What to work on:
Report only the number of lines in this material that include the string "clip".
· · · ·
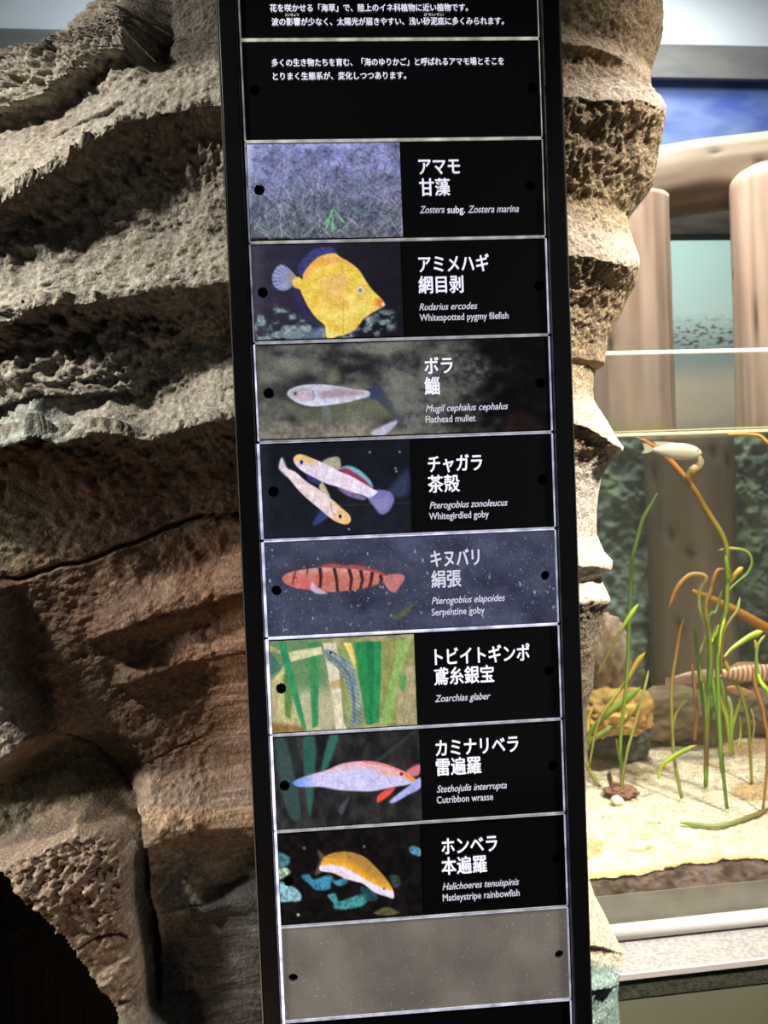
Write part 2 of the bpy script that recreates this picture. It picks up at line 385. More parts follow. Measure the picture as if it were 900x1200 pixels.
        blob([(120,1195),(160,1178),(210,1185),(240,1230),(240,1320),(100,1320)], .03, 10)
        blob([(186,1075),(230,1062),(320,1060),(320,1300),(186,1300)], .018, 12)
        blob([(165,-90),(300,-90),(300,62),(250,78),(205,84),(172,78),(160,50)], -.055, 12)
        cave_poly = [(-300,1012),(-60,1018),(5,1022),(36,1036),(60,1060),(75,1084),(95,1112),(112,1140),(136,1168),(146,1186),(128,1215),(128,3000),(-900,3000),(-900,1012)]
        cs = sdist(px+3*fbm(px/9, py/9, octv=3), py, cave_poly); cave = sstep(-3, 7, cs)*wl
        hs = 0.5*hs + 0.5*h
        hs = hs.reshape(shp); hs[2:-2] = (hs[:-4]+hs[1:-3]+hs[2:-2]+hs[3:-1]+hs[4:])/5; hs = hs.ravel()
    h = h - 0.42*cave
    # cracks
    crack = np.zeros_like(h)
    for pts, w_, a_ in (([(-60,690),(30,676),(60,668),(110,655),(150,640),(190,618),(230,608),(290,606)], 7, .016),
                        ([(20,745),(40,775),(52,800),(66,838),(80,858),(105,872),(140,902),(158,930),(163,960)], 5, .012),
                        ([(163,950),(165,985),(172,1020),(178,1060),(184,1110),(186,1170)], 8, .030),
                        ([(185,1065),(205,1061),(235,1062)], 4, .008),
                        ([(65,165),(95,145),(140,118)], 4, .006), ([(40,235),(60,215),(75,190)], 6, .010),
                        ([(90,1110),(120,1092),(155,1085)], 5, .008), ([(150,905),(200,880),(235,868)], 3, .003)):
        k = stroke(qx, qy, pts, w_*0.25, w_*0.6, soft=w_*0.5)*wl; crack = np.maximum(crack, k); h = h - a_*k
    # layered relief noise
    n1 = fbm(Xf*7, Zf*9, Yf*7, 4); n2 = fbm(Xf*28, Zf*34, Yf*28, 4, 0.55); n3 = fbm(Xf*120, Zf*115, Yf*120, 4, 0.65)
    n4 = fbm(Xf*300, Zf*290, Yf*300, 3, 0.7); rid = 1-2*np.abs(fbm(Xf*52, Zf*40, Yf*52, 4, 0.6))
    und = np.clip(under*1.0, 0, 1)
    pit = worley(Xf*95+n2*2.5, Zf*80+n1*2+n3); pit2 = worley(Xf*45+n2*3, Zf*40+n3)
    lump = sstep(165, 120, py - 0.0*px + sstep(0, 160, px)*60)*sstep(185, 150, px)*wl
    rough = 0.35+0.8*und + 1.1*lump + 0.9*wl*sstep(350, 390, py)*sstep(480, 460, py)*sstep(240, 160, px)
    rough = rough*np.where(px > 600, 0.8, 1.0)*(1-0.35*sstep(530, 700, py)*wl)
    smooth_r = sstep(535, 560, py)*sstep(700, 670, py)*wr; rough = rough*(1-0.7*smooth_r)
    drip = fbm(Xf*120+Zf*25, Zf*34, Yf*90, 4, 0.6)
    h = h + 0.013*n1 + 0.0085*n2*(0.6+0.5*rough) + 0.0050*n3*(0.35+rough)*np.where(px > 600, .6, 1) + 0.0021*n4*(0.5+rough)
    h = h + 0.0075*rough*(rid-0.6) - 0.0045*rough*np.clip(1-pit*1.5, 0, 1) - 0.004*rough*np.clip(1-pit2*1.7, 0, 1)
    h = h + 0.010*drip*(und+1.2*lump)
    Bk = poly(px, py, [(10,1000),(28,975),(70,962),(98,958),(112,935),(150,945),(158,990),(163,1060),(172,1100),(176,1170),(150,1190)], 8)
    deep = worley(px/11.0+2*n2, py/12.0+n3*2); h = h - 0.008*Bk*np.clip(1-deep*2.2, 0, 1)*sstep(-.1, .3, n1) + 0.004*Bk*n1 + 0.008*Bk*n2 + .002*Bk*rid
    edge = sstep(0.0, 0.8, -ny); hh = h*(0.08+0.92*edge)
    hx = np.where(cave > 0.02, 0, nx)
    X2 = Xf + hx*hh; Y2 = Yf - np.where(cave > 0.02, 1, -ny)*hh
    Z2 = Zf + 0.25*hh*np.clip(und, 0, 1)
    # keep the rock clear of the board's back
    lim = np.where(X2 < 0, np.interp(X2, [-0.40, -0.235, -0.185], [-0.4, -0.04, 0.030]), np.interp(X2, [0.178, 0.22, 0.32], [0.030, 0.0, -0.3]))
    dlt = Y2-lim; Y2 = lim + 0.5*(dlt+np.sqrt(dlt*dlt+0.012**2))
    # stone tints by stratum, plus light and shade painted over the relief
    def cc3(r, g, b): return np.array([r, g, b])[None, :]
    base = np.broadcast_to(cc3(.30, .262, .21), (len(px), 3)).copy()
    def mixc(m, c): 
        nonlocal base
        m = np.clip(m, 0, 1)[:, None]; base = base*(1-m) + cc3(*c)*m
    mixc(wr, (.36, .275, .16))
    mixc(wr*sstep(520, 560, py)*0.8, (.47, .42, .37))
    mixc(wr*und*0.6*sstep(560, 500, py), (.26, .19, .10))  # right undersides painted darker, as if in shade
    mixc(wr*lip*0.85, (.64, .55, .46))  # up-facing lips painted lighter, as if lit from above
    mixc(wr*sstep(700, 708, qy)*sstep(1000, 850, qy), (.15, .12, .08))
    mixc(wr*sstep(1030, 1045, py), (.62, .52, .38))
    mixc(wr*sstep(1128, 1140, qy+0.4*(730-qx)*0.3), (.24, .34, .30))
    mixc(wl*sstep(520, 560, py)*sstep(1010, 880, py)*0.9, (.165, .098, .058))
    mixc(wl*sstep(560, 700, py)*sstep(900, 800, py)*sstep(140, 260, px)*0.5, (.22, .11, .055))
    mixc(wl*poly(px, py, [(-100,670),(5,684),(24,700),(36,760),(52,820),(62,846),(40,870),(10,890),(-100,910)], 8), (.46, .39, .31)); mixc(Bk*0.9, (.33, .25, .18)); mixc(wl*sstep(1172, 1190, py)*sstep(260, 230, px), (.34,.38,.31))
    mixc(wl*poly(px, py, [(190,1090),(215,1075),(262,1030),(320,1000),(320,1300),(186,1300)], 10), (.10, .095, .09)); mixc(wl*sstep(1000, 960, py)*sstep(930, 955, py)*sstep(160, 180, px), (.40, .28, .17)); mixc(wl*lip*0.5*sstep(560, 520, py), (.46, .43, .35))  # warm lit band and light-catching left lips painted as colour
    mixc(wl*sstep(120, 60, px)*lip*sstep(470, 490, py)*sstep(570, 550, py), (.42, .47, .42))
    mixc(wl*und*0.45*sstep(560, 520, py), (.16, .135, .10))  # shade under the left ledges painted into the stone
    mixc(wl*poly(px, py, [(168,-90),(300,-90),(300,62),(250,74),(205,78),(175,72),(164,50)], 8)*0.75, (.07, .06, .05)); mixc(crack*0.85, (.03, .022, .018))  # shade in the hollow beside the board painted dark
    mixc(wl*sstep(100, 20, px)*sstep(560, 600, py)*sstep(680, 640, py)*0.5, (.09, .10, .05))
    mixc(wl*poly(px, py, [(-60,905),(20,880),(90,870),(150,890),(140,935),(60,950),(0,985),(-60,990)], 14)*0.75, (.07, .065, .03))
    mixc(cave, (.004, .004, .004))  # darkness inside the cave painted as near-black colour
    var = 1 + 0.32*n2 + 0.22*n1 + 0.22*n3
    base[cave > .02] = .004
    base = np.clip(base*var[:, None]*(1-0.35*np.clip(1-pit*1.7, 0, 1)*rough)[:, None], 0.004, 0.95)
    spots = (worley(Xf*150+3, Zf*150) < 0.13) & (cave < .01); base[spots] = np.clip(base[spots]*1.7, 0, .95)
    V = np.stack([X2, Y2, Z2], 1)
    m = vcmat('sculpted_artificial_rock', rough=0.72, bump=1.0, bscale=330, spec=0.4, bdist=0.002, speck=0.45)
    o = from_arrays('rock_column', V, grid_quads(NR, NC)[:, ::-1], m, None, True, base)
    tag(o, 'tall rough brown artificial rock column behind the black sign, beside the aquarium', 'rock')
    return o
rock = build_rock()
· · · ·
Task answer:
7